<<<<
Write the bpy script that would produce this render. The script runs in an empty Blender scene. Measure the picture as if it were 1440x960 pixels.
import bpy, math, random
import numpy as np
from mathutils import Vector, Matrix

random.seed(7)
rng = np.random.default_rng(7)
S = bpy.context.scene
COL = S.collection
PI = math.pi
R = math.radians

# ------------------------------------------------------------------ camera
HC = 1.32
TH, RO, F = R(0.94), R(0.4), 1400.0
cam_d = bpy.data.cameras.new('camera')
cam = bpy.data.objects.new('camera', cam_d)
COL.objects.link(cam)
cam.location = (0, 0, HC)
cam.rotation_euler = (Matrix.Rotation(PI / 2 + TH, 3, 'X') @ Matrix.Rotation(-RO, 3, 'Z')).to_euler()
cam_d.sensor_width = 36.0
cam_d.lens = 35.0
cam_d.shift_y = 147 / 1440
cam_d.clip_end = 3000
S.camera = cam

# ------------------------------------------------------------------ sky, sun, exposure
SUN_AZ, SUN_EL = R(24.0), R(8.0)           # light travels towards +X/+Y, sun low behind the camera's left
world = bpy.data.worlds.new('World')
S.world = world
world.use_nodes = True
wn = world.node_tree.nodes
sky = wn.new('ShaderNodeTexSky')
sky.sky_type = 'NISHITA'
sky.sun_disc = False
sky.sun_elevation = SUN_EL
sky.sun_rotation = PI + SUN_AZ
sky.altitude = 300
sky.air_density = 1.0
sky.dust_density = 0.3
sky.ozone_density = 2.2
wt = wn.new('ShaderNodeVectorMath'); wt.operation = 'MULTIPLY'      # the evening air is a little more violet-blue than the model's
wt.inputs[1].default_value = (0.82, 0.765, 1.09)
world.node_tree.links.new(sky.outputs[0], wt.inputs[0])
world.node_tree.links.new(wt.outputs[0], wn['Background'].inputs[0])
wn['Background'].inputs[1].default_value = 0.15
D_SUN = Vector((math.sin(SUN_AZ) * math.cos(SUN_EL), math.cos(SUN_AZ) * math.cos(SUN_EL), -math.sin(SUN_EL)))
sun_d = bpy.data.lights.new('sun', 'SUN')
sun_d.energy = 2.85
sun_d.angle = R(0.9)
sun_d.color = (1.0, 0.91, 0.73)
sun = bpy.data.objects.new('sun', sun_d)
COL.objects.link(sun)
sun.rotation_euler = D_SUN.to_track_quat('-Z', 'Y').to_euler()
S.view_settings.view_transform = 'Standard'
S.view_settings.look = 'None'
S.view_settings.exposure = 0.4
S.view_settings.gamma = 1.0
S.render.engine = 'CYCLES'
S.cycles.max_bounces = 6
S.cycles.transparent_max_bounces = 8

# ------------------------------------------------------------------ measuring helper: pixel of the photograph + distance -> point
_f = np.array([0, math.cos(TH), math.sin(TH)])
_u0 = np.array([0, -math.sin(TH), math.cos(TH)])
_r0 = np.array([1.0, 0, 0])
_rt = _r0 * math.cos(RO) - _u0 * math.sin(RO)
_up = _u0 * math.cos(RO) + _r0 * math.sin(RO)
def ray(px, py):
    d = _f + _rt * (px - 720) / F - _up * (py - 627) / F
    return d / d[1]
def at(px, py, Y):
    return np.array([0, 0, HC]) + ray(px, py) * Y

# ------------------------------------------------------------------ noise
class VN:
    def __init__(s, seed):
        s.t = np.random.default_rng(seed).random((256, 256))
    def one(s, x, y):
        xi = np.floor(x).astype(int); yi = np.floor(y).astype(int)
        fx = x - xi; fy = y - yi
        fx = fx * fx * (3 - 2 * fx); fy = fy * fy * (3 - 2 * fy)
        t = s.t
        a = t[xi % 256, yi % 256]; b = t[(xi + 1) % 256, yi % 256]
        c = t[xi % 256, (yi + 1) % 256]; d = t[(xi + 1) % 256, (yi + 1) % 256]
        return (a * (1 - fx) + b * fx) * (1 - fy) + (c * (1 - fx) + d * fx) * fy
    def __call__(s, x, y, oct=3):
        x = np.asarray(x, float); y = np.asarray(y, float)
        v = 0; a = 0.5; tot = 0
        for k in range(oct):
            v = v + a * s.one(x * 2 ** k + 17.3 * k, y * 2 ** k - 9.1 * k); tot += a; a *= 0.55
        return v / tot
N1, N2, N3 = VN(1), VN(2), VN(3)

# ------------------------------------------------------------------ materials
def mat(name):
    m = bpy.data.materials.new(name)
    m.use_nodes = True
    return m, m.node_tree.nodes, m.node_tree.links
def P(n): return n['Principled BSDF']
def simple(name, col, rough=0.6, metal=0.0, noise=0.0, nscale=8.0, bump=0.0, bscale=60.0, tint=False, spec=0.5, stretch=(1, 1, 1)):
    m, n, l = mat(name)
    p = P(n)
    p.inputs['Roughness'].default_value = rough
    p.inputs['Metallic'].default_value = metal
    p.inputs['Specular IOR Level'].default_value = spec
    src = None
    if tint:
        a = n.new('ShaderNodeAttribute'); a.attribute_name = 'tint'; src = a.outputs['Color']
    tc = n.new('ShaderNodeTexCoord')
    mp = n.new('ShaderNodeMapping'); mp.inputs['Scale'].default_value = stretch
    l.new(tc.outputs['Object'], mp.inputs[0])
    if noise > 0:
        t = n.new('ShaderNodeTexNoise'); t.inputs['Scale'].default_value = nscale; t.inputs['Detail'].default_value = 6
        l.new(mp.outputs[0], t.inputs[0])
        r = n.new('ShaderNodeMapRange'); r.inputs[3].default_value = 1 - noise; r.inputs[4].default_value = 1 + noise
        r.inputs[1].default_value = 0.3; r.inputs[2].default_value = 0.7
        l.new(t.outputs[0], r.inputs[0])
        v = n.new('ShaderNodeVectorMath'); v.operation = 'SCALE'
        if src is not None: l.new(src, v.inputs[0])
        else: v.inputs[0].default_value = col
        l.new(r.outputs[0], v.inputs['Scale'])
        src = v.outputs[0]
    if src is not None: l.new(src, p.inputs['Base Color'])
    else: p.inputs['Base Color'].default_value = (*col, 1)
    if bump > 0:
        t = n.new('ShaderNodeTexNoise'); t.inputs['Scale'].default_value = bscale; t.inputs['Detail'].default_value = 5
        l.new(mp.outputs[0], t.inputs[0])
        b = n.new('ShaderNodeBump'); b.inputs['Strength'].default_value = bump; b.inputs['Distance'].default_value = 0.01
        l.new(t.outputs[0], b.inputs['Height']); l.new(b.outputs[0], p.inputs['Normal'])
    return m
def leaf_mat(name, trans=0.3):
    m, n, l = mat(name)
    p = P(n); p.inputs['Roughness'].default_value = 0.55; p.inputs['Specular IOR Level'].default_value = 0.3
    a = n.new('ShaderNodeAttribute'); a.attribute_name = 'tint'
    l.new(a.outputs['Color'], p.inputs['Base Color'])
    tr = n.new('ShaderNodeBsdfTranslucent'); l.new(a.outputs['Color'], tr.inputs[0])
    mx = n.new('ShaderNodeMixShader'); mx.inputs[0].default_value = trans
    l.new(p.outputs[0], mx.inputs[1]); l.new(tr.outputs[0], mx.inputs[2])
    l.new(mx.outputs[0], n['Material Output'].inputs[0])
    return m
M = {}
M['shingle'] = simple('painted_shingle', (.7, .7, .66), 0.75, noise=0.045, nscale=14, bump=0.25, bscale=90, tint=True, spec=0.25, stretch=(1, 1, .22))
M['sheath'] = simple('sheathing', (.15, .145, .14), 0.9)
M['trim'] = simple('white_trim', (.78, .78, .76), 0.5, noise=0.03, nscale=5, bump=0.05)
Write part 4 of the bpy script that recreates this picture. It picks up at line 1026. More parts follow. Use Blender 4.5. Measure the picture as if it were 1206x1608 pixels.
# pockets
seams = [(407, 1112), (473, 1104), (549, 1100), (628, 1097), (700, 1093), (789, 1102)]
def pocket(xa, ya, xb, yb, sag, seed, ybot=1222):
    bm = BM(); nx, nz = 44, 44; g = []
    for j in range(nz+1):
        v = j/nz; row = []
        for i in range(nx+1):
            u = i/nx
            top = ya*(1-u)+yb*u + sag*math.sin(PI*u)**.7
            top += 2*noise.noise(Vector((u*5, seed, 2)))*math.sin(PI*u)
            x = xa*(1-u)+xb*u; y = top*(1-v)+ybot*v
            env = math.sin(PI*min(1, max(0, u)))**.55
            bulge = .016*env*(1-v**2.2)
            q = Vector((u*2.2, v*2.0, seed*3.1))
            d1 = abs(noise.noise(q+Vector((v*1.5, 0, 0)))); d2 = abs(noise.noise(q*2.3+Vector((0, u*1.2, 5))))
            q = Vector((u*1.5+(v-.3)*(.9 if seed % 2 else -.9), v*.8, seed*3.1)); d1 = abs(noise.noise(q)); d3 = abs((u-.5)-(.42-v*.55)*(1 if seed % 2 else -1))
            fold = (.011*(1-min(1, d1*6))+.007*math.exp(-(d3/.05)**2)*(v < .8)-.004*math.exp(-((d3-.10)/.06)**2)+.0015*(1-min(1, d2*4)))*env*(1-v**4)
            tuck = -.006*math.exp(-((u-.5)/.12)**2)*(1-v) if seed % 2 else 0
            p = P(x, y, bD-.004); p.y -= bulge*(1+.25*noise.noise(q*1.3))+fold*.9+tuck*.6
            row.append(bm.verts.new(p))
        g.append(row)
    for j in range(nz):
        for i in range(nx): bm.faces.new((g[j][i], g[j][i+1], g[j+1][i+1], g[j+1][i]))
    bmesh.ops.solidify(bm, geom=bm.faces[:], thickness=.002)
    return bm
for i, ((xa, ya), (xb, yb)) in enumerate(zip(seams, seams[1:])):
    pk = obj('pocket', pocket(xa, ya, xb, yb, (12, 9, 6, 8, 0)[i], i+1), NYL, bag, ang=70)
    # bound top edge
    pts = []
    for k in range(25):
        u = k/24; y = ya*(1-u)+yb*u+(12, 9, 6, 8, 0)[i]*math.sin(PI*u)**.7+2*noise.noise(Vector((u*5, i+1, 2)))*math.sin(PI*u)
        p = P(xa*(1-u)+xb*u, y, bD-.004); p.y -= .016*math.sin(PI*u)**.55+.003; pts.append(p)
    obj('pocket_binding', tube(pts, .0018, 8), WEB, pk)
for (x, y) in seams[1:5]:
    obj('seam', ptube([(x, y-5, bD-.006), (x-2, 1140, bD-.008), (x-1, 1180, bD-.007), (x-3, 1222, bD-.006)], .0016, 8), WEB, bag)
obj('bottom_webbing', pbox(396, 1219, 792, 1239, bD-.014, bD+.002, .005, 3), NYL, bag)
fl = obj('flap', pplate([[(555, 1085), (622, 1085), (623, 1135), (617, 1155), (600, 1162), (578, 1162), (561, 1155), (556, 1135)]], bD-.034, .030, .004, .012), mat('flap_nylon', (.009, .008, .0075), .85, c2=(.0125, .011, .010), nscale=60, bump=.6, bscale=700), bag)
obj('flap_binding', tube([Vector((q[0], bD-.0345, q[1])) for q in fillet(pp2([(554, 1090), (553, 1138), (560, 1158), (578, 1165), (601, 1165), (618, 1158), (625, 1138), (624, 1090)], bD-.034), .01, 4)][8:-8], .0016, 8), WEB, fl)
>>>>
Where does the word "Measure" appear? Return each line that holds it.

→ Task answer:
Write the bpy script that would produce this render. The script runs in an empty Blender scene. Measure the picture as if it were 1440x960 pixels.
Write part 4 of the bpy script that recreates this picture. It picks up at line 1026. More parts follow. Use Blender 4.5. Measure the picture as if it were 1206x1608 pixels.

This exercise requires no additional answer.